First, I don't know that Pope Francis' encyclical, Laudato sii (i.e., "praised be"- in Italian, not Latin) is going to be exclusively about climate change per se as much as it will be about a genuine ecology that arises from humanity's God-given stewardship of the earth with an emphasis on this affects the poor and dispossessed of the earth.

Reading Goldstein's piece made me wonder if anybody at the NY Times (except, perhaps- and only perhaps- Ross Douthat) will ever really understand the Catholic Church. I think it's more a question of ideology than it is of a desire to understand.

Taken by me at Cheese Park Bountiful, Utah, February 2015


Contra Goldstein, I really don't think there are an appreciable number of U.S. bishops (I doubt there are any) who are not in favor of better environmental stewardship and who are not eager for Francis' encyclical. Waiting to read it before commenting on it strikes me as simply prudent. The collective witness of the U.S. bishops, going back decades, gives us a decisive record of their insistence on our need to care for the environment, to establish a true ecology.

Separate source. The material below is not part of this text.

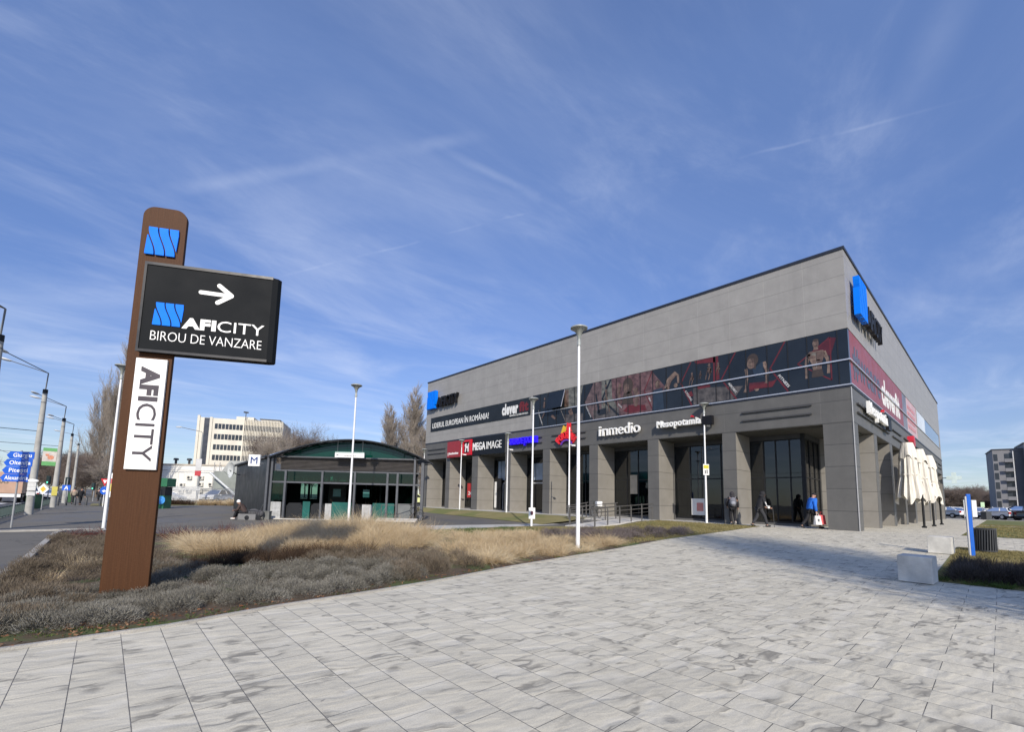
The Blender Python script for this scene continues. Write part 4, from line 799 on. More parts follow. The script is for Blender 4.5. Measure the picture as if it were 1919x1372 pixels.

Besides, being good stewards of the environment does not hinge decisively on some of the more controverted issues surrounding human-caused climate change. Environmental stewardship is just another case of reason and revelation working together.

As to the idea expressed in the piece that a significant number of U.S. bishops are worried that environmental stewardship conflicts with the Church's teaching on contraception, how about things like the fact that that orally-taken hormonal contraceptives, in addition to being carcinogenic, is now a measurable source of water pollution? Was it not Pope Francis, back in January, while on his way home from the Philippines, who railed against the ideology of the "neo-Malthusians? (see "The predictable provocations of the Pope of Rome"



All one needs to do is look at what I call the triptych of Bl Paul VI's papal magisterium- Populorum progresso, Humanae vitae,' and Evangelii nuntiandi - to see how integrated all of this already is in Catholic teaching.

As Mark Shea noted in his blurb for Radically Catholic in the Age of Francis: An Anthology of Visions for the Future-"To be radically Catholic in the Age of Francis is, therefore, to be rooted in the whole of the Catholic tradition. That is emphatically what Francis is..." I seriously doubt that Laudato sii will be any departure from Catholic tradition, even as I expect it to be provocative for many.

Unsurprisingly, Kevin Jones writing for the Catholic News Service strikes what I believe will prove to be a much more accurate note in "Here's what the US bishops expect from the Pope's new encyclical". Jones, in his article, makes mention of the U.S. Bishops' “Renewing the Earth,” issued in 1991, and their document specifically on climate change “Global Climate Change, a Plea for Dialogue, Prudence and the Common Good,” issued in 2001.